Bart B. generally notes 30,000 rounds on rimfires shooting ammo made after the priming compound switch of 1982 (could be wrong on the date).

Have you mic'd out the bullets and bore? That extra waxy lube might be the sealant needed to keep the accuracy up on your Annie, which would explain why bullets with the lube are shooting better than bullets without.

As a test, you could mix up some beeswax and liquid Alox to lube up some of the dry ammo to see if it shoots better.

Jimro
 
My rifles liked RWS 50 better than most others. During my benchrest years, Lapua Midas was great early-on, then they changed the priming compound and it became less accurate in most rifles. I haven't shot any for about 10 years, so can't comment on recent batches.

I never shot my benchrest rifles at 100 yards, since we didn't compete at that distance and our centerfire range is very windy, so I didn't want to waste the ammo.

If you're shooting at 100 yards, I would think that the bullets with the highest Ballistic Coefficient and still shot well at 50 yards may shoot more accurately, due to reduced wind deflection. Flat-nosed Eley and similar ammos may be pushed around more than the more ballistically-efficient bullets at the longer range.

Higher velocity, subsonic rounds may also group better in the wind, especially at longer ranges. (Because supersonic .22 LR bullets can't stay supersonic for the full flight, and go through the "sonic/subsonic transition zone" (at some point between 25 and 50 yards), they are generally less accurate than bullets that are subsonic from the muzzle.)

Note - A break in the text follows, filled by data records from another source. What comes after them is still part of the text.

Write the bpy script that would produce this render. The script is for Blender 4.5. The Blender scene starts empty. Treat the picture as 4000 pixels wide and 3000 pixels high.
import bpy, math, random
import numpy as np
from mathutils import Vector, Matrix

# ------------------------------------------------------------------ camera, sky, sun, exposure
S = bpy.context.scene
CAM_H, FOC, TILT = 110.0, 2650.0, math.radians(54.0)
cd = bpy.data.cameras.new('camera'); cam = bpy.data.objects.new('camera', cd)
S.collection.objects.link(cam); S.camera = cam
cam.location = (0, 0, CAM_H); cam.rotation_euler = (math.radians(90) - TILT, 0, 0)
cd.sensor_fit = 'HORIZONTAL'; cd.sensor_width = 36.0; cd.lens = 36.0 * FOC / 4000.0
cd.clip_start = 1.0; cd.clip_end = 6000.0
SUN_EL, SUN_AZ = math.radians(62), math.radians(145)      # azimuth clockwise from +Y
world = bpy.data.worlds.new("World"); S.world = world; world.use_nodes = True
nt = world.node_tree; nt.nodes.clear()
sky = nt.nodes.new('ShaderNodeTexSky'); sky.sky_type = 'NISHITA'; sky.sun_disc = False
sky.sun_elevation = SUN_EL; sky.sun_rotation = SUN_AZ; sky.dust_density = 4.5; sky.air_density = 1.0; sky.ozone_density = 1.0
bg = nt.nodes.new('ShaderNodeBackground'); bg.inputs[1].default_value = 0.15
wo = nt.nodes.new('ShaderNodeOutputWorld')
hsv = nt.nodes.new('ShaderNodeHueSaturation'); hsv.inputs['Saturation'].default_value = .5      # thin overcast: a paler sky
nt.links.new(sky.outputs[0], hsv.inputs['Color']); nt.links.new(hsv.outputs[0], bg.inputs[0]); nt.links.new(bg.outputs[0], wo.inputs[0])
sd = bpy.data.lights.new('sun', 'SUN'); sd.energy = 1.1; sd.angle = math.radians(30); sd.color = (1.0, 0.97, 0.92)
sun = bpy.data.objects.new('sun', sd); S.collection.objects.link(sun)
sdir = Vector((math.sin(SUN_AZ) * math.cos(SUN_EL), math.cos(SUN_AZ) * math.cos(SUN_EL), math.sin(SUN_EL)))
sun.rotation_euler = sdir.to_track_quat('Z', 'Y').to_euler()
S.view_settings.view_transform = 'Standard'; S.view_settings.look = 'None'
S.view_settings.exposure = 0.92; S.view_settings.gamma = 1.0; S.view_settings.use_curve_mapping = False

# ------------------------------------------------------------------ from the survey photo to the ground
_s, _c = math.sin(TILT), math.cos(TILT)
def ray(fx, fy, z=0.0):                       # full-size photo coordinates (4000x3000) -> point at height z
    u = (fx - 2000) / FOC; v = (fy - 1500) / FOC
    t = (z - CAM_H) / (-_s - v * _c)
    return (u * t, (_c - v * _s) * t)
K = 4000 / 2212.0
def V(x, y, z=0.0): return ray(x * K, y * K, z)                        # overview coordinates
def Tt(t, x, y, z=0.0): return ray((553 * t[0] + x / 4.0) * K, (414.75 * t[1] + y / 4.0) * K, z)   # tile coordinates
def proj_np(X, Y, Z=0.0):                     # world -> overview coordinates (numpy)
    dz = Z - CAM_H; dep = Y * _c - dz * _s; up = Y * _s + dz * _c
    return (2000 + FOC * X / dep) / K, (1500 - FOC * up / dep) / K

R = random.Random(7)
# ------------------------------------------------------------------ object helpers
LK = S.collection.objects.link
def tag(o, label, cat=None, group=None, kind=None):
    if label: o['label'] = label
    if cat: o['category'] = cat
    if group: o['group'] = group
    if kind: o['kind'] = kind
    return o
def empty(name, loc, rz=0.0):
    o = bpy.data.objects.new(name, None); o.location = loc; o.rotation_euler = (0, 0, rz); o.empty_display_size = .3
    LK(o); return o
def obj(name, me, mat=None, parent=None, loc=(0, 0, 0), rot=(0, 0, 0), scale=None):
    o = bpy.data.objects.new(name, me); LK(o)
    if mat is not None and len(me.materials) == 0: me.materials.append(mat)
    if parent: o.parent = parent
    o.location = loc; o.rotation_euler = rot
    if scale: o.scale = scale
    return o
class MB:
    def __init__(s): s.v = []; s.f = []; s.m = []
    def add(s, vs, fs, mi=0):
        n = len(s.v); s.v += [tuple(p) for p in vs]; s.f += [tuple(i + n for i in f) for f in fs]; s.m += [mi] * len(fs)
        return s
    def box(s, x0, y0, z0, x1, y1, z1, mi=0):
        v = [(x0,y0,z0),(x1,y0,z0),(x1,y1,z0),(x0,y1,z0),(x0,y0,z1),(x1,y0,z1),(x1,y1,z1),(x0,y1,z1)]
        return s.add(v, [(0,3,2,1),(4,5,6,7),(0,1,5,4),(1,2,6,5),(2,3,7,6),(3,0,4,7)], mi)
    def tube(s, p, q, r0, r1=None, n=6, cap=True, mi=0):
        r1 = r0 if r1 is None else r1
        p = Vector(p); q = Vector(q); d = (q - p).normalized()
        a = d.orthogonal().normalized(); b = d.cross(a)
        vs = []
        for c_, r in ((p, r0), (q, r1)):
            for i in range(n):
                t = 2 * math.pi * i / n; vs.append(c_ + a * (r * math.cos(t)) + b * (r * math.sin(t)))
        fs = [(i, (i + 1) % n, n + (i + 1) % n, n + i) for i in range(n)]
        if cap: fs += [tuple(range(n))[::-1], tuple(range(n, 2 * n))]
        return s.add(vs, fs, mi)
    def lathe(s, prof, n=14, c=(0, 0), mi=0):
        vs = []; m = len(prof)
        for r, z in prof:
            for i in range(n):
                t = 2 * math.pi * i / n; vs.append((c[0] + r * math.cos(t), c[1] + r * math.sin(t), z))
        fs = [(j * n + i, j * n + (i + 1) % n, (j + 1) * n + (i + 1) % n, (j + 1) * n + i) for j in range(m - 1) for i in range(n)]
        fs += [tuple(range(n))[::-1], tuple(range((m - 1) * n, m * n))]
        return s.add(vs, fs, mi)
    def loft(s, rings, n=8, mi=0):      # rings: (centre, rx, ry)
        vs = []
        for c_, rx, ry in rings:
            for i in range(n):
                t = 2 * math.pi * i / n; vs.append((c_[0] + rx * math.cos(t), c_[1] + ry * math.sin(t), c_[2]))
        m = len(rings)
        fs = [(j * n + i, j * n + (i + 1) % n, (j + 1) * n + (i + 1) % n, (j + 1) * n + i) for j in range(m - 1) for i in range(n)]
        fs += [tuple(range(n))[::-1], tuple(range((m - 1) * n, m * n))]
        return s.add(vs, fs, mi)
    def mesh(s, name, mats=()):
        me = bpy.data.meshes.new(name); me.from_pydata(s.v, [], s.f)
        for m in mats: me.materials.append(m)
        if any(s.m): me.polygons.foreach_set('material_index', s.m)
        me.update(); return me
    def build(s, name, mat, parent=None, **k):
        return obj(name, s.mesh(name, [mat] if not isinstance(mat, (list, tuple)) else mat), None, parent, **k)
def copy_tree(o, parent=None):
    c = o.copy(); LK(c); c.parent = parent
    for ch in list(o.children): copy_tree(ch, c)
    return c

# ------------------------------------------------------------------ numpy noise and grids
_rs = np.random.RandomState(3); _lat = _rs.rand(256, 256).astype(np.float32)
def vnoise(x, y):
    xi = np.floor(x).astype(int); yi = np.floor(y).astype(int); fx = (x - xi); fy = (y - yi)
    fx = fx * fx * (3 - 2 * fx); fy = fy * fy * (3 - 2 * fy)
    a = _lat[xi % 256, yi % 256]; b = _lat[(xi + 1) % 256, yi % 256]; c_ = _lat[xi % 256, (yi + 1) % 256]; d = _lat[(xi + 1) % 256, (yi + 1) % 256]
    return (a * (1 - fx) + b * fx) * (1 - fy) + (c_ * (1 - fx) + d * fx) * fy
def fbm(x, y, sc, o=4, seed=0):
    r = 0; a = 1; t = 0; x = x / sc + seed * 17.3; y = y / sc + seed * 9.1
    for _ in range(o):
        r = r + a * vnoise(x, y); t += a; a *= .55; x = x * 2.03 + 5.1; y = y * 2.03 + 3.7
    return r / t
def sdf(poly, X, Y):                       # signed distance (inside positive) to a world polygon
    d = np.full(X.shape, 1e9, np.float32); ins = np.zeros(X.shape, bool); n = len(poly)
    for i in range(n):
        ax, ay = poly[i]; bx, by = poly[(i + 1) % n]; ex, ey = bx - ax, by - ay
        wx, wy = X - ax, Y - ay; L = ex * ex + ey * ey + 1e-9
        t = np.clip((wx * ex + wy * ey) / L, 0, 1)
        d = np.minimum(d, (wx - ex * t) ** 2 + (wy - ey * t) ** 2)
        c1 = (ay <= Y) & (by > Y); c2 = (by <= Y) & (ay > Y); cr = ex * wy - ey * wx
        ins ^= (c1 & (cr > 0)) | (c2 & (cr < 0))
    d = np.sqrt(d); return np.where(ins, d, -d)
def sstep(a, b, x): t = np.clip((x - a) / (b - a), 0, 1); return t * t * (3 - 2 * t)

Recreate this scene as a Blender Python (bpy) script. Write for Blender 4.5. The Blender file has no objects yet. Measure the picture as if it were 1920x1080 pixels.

I understand that Chrome-Moly rimfire match barrels will hold their gilt-edge accuracy much longer than stainless barrels, perhaps as much as 8-10 times longer. However, they take a longer break-in period than stainless barrels, and may still last 20-30K rounds, so many rimfire benchrest shooters choose stainless barrels and plan on changing them after about 3 years of heavy shooting.
 
I took the Ruger M77-22 to the range today. I did not stay long as the wind was directly out of the north and was keeping the hot range flag horizontal. The rifle still shot the Lapua Standard, Center X and Wolf pretty good. The Midas was not so good and the Lapua Rifle Match not so good. To be fair the wind was picking up and stringing the rounds horizontally.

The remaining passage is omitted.